As he that admires things ridiculous, will himself often be such, and even worse than he that occasions the laughter. And that you may not fall into this, spring away from it immediately. For why is it, pray, that you stand gaping and fluttering at sight of riches? What do you see so wonderful, and able to fix your eyes upon them? These gold-harnessed horses, these lackeys, partly savages, and partly eunuchs, and costly raiment, and the soul that is getting utterly soft in all this, and the haughty brow, and the bustlings, and the noise?

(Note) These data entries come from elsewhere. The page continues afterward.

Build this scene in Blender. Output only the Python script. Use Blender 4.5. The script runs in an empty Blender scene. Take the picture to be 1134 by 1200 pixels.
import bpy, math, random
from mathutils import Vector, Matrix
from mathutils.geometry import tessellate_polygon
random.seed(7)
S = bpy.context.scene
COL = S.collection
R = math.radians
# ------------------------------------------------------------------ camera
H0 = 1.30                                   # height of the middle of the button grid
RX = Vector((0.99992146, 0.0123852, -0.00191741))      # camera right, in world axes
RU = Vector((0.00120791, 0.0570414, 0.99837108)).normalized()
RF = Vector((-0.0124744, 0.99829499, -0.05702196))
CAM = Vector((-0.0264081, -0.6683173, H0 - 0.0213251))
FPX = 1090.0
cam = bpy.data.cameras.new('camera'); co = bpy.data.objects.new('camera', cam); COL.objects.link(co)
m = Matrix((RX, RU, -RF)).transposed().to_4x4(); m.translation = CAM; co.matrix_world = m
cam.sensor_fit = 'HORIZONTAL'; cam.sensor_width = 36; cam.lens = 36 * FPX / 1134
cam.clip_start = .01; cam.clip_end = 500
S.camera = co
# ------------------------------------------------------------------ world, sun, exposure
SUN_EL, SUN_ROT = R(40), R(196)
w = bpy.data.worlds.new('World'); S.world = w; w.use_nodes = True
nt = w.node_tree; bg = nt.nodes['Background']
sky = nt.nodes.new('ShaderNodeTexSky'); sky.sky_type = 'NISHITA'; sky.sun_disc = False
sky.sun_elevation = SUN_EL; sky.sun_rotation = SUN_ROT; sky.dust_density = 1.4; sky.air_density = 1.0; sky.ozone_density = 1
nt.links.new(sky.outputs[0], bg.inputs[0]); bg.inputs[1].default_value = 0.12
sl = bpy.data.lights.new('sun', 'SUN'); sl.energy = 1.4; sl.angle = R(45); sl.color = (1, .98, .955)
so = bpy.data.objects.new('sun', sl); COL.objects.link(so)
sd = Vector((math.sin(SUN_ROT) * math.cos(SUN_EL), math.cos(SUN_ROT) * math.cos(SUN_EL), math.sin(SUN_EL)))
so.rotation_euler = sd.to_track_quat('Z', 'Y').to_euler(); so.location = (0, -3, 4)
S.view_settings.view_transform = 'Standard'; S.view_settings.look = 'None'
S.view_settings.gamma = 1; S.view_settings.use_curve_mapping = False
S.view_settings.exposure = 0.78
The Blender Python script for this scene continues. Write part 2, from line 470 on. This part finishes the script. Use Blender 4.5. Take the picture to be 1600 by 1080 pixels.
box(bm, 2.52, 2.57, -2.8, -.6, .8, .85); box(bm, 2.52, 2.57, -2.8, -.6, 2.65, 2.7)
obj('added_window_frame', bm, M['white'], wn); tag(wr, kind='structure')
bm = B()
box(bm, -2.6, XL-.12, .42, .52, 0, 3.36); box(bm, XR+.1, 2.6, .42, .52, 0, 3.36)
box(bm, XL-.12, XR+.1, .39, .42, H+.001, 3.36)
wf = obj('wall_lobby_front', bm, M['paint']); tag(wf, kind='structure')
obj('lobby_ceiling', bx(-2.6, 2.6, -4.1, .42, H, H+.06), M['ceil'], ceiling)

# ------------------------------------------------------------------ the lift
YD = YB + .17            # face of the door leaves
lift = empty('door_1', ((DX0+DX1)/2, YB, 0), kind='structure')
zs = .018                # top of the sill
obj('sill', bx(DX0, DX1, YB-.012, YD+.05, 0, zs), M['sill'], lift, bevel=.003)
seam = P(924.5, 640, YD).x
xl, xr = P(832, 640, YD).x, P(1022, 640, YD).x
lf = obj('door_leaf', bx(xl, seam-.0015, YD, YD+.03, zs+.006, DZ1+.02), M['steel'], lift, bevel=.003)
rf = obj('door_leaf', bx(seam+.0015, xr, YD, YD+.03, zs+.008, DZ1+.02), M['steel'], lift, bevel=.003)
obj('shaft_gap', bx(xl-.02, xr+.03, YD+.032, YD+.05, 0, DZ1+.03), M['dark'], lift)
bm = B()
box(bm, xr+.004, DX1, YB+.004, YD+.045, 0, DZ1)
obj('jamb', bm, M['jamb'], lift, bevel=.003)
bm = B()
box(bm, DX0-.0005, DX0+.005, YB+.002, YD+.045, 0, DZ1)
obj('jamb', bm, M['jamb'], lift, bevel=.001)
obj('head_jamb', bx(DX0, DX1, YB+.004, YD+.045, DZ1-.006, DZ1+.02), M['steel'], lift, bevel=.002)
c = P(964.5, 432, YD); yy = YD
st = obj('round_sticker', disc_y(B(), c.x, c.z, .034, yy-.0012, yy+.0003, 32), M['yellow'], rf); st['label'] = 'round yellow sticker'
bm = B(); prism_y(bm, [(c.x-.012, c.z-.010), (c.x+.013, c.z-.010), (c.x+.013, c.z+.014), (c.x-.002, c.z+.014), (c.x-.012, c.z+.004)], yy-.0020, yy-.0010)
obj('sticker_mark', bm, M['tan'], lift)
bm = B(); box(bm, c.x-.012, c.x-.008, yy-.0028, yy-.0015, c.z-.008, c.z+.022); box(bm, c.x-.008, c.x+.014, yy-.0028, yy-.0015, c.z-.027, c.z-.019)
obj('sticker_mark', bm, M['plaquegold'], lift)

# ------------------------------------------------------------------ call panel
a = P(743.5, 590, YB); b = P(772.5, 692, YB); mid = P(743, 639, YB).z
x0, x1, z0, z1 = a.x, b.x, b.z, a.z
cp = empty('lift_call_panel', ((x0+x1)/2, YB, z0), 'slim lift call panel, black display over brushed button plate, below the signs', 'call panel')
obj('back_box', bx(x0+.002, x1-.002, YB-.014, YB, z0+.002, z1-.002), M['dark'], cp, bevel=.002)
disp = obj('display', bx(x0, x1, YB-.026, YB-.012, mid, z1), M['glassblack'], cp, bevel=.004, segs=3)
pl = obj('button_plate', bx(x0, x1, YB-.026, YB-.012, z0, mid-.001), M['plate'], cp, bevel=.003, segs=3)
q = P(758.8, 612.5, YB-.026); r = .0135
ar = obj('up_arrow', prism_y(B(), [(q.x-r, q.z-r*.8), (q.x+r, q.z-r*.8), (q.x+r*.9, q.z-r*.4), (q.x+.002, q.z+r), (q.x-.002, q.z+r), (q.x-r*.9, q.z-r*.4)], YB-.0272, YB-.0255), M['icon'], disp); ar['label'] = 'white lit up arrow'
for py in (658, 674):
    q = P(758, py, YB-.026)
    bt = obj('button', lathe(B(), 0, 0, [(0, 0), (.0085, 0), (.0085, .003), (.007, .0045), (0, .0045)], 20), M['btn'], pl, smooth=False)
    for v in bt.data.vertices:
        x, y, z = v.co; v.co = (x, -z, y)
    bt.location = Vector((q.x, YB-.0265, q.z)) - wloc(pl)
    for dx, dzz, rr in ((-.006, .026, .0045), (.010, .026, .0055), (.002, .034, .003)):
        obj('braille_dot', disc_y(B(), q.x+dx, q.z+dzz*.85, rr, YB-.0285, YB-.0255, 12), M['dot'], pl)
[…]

And wherein do these things deserve wonder? What are they better than the beggars that dance and pipe in the market-place? For these too being taken with a sore famine of virtue, dance a dance more ridiculous than theirs, led and carried round at one time to costly tables, at another to the lodging of prostitute women, and at another to a swarm of flatterers and a host of hangers-on. But if they do wear gold, this is why they are the most pitiable, because the things which are nothing to them, are most the subject of their eager desire.

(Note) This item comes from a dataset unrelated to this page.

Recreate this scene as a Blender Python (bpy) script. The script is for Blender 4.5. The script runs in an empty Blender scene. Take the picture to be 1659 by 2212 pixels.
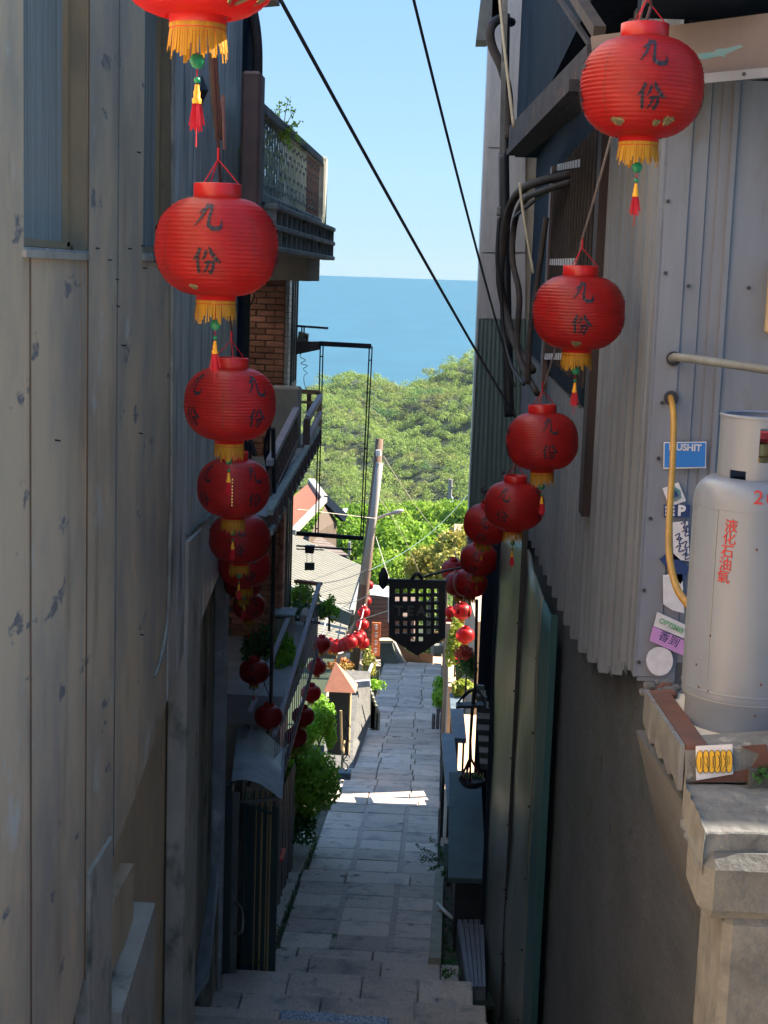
import bpy, math, random
import numpy as np
from mathutils import Vector, Matrix
rnd = random.Random(7)
RS = np.random.RandomState(11)
sc = bpy.context.scene
COL = sc.collection
R = math.radians

# ------------------------------------------------------------------ camera, sky, sun, exposure
YAW, PITCH, ROLL, FPX = R(2.35), R(8.72), R(1.95), 3322.0
_f = Vector((-math.sin(YAW)*math.cos(PITCH), math.cos(YAW)*math.cos(PITCH), -math.sin(PITCH)))
_r0 = Vector((math.cos(YAW), math.sin(YAW), 0)); _u0 = _r0.cross(_f)
_r = _r0*math.cos(ROLL)+_u0*math.sin(ROLL); _u = -_r0*math.sin(ROLL)+_u0*math.cos(ROLL)
cam_d = bpy.data.cameras.new("camera"); cam = bpy.data.objects.new("camera", cam_d); COL.objects.link(cam)
m = Matrix((_r, _u, -_f)).transposed().to_4x4(); cam.matrix_world = m
cam_d.sensor_fit = 'VERTICAL'; cam_d.sensor_height = 36; cam_d.lens = 36*FPX/2212
cam_d.clip_start = .05; cam_d.clip_end = 300000
sc.camera = cam
SUN_EL, SUN_AZ = R(42), R(66)
SKY_GAMMA, SKY_SAT, SKY_VAL = .10, 4.0, 1.24
SKY_TINT = (.575, .83, 1.14)
world = bpy.data.worlds.new("World"); sc.world = world; world.use_nodes = True
wn = world.node_tree.nodes; wl = world.node_tree.links
bg = wn['Background']; sky = wn.new('ShaderNodeTexSky'); sky.sky_type = 'NISHITA'
sky.sun_disc = False; sky.sun_elevation = SUN_EL; sky.sun_rotation = SUN_AZ
sky.altitude = 300; sky.air_density = 1.0; sky.dust_density = 0.3; sky.ozone_density = 2.0
gm = wn.new('ShaderNodeGamma'); gm.inputs[1].default_value = SKY_GAMMA; wl.new(sky.outputs[0], gm.inputs[0])
hs_ = wn.new('ShaderNodeHueSaturation'); hs_.inputs['Saturation'].default_value = SKY_SAT; hs_.inputs['Value'].default_value = SKY_VAL; wl.new(gm.outputs[0], hs_.inputs['Color'])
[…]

Do not now, I pray, look at their raiment, but open their soul, and consider if it is not full of countless wounds, and clad with rags, and destitute, and defenceless! What then is the use of this madness of shows? For it were much better to be poor and living in virtue, than to be a king with wickedness; since the poor man in himself enjoys all the delights of the soul, and does not even perceive his outward poverty for his inward riches. But the king, luxurious in those things which do not at all belong to him, is punished in those things which are his most real concern, even the soul, the thoughts, and the conscience, which are to go away with him to the other world.
Since then we know these things, let us lay aside the gilded raiment, let us take up virtue and the pleasure which comes thereof. For so, both here and hereafter, shall we come to enjoy great delights, through the grace and love towards man of our Lord Jesus Christ, through Whom, and with Whom, be glory to the Father, with the Holy Spirit, for ever and ever. Amen.